Cynique, caustique et doté d'un physique so british et peu avantageux avec ses oreilles décollées et ses dents de castor, le lieutenant Morgan (dont nous ne connaîtrons jamais le prénom) paraît ainsi aux antipodes de Corto Maltese et Koïnsky, ces versions fantasmées d'Hugo Pratt. Il n'est pourtant ni moins intelligent ni moins courageux qu'eux ; il est même décrit comme l'un des meilleurs officiers de la Royal Navy par l'un de ses supérieurs. Or, c'est justement son extrême compétence qui empêche ces derniers de l'envoyer sur les missions les plus dangereuses. Pour eux, Morgan est donc un as dans la manche, quelqu'un que l'on garde pour le sale boulot, les tâches plus politiques, celles qui préparent le terrain de la Guerre Froide, notamment.
Et pour sales, elles sont sales : lorsqu'il passe à l'action, Morgan ne fait pas dans la dentelle. Prisonnier tchetnik froidement exécuté ("Mais… je me rends!" " Ça n'a pas d'importance"), sentinelles allemandes égorgées, jeune femme assassinée… l'homme au nom de pirate (et de rhum…) effraie jusqu'à ses propres hommes lorsqu'il éviscère le cadavre encore chaud d'un soldat de la République de Salo pour le faire couler ! À côté de cela, Hugo Pratt ne serait pas Hugo Pratt si son personnage principal n'était pas un intellectuel, aux opinions certes tranchées sur Walpole et son Castle of Otranto ("Plus qu'un conte gothique, je trouve que c'est un conte merdique") mais moins poseur que le matelot maltais et moins impulsif que le cavalier polonais.

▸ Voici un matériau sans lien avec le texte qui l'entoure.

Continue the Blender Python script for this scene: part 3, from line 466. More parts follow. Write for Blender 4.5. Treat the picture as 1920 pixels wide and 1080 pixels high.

Tout aussi prattien : son amour inavoué et inabouti pour la pétillante Evelyne Cunningham, fille de l'amiral, qui donne quelques-unes de ses plus jolies pages à l'album, notamment cette séquence où le duo vient à bout d'un petit village italien tenu par des Fallschirmjäger depuis un aérostat. "Il devrait y en avoir plus comme Evelyne Cunningham", se dit Morgan, et il a bien raison. Ce couple idéal ne se reverra cependant pas de l'album ; leur relation s'en ira rejoindre le royaume des non-dits, où Pandora et Shangai Li sont reines.
Corto Maltese parcourt le monde entier à la recherche de trésors ; Koïnsky défait les armées allemandes et italiennes à lui tout seul. Morgan pourrait très bien faire l'un et l'autre, mais Pratt, par l'entremise du haut commandement de la RN, lui coupe les ailes. Ainsi, Morgan est davantage une réflexion sur ce que Pratt, vieillissant, n'a pas fait, plutôt qu'un énième récit de ses propres voyages et tribulations. Déjà dans La Maison Dorée de Samarcande, Corto se retrouvait confronté à sa conscience, laquelle lui reprochait sa non-implication, son "désir d'être inutile" comme l'a si joliment formulé le génie vénitien. Rêvant plus que jamais les yeux ouverts, Pratt s'invente donc un ultime fantasme, celui du bon soldat : intelligent, rusé, efficace, mais au bout du compte, rien qu'un "instrument émoussé", comme dirait Ian Fleming.
Mais comme jusqu'au bout, Hugo Pratt sera resté allergique à l'autorité, Morgan se termine sur un ultime pied-de-nez plein d'ironie : le lieutenant de vaisseau décide de jeter par-dessus-bord douze superbes motos BMW que l'amirauté ne veut pas voir entre les mains des partisans communistes de Tito. Qu'à cela ne tienne, ces belles montures Morgan a décidé qu'aucun côté du Rideau de Fer n'en profitera, et en fait cadeau à la Mer Égée, avant de les peindre sur la coque du RMS Sbragador, à la manière des tableaux de chasse très à la mode à l'époque. Plus fort encore que le désir d'être inutile : celui d'être libre et indépendant. On ne se refait pas.